Prisons, in fact, continue to be places where punishment rather than rehabilitation seems to be the overriding concern. Mr Howard, with his appeal to populist anger, appears set on reinforcing such a punitive ethos, which has been shown repeatedly to fail in reforming prisoners. The brutalising experience of inhumane treatment in jail, far from turning out paragons of virtue, produces ex-convicts who find it difficult to break away from a life of crime. This is well-known in America, where the law and order lobby is strong and the death sentence is carried out in many states to satisfy the popular blood lust. Even there, the authorities are investing in educational, recreational and treatment programmes for prisoners as the best way of making sure that when detainees leave they do not return.

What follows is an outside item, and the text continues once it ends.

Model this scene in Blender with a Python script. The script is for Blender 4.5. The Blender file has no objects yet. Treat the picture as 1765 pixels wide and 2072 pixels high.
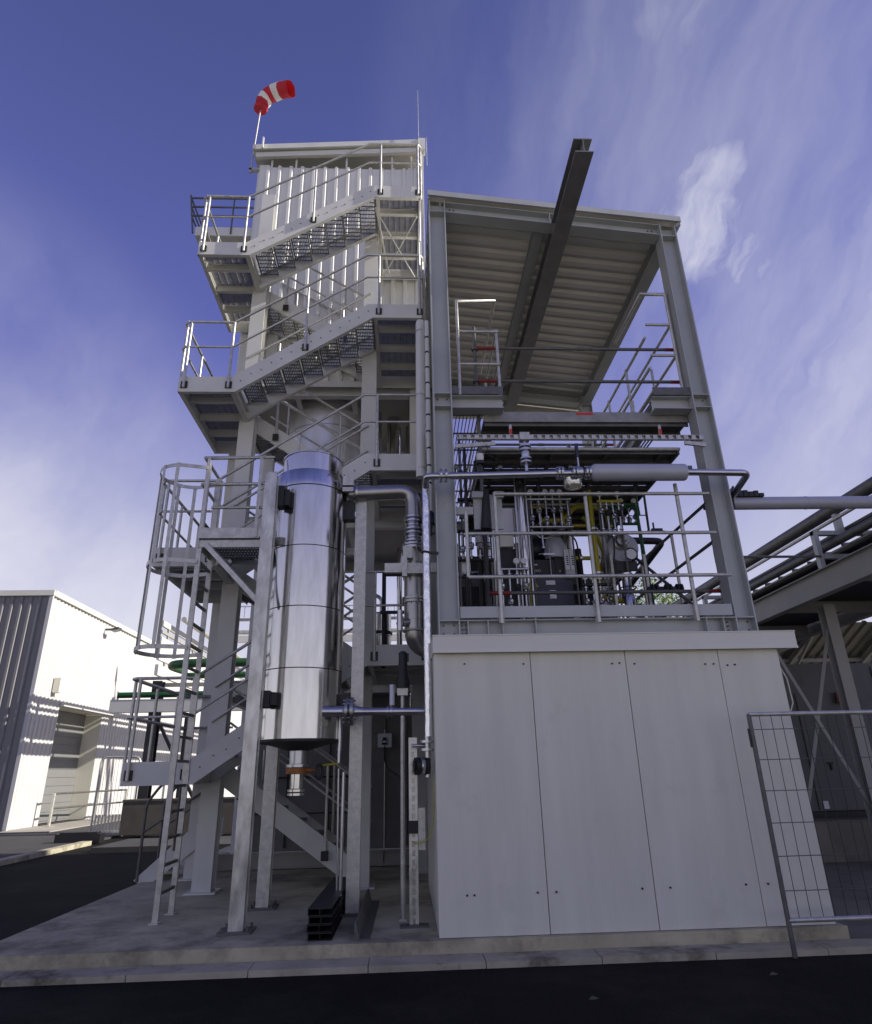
import bpy, math, random
from mathutils import Vector as V, Matrix
R = math.radians
random.seed(7)
scene = bpy.context.scene

# ------------------------------------------------------------------ camera
cam_d = bpy.data.cameras.new('camera'); cam = bpy.data.objects.new('camera', cam_d)
scene.collection.objects.link(cam); scene.camera = cam
cam_d.sensor_fit = 'HORIZONTAL'; cam_d.sensor_width = 36.0; cam_d.lens = 36.0*1315/1765
cam_d.clip_start = 0.1; cam_d.clip_end = 3000
cam.location = (0, 0, 1.6)
yaw, pitch, roll = R(3.0), R(21.8), R(-1.35)
cam.matrix_world = Matrix.Translation((0, 0, 1.6)) @ Matrix.Rotation(-yaw, 4, 'Z') @ Matrix.Rotation(R(90)+pitch, 4, 'X') @ Matrix.Rotation(roll, 4, 'Z')

# ------------------------------------------------------------------ sky, sun, exposure
SUN_AZ, SUN_EL = R(96.5), R(29.0)            # azimuth from +Y towards +X
CIRRUS = ((38, 42, 32, .34), (-40, 16, 28, .50), (46, 26, 18, .30))          # azimuth, elevation, radius, strength
PUFFS = ((29.4, 40.4, 5.4, .70), (31.6, 41.8, 5.2, .62), (33.0, 44.4, 4.4, .55), (34.6, 38.2, 4.2, .55), (34.2, 54.5, 5.5, .30), (38.9, 27.6, 3.6, .40))
HAZE = .95; CLOUDCOL = (6.4, 6.4, 6.95, 1)
world = bpy.data.worlds.new('World'); scene.world = world; world.use_nodes = True
nt = world.node_tree; nt.nodes.clear()
def N(t, **k):
    n = nt.nodes.new(t)
    for a, b in k.items(): setattr(n, a, b)
    return n
L = nt.links.new
out = N('ShaderNodeOutputWorld'); bg = N('ShaderNodeBackground'); bg.inputs[1].default_value = 0.10
sky = N('ShaderNodeTexSky', sky_type='NISHITA', sun_disc=False)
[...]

If Mr Howard pursues a policy of greater 'austerity', he will jeopardise the first signs of British prison reform in years. Since the riots in 1990 at Strangeways jail, Manchester, hesitant first steps have been made towards improving prisons. Lord Woolf produced a robust set of recommendations that were taken up in a White Paper in 1991 and require higher standards in jails and independent complaints procedures for prisoners. However, without the commitment of successive home secretaries these changes may easily fall by the wayside.

Mr Howard stands at a crossroads. He can recognise and support the compelling case for improving prisons; or he can pander to ignorant prejudice which wants to believe that jails are holiday camps and only harsh regimes will halt crime. The Home Secretary is clearly tempted to appeal to prejudice and bolster his right-wing credentials. The price of such opportunism could be more jail riots, and dehumanised inmates as wedded to crime when they are released as when they were convicted.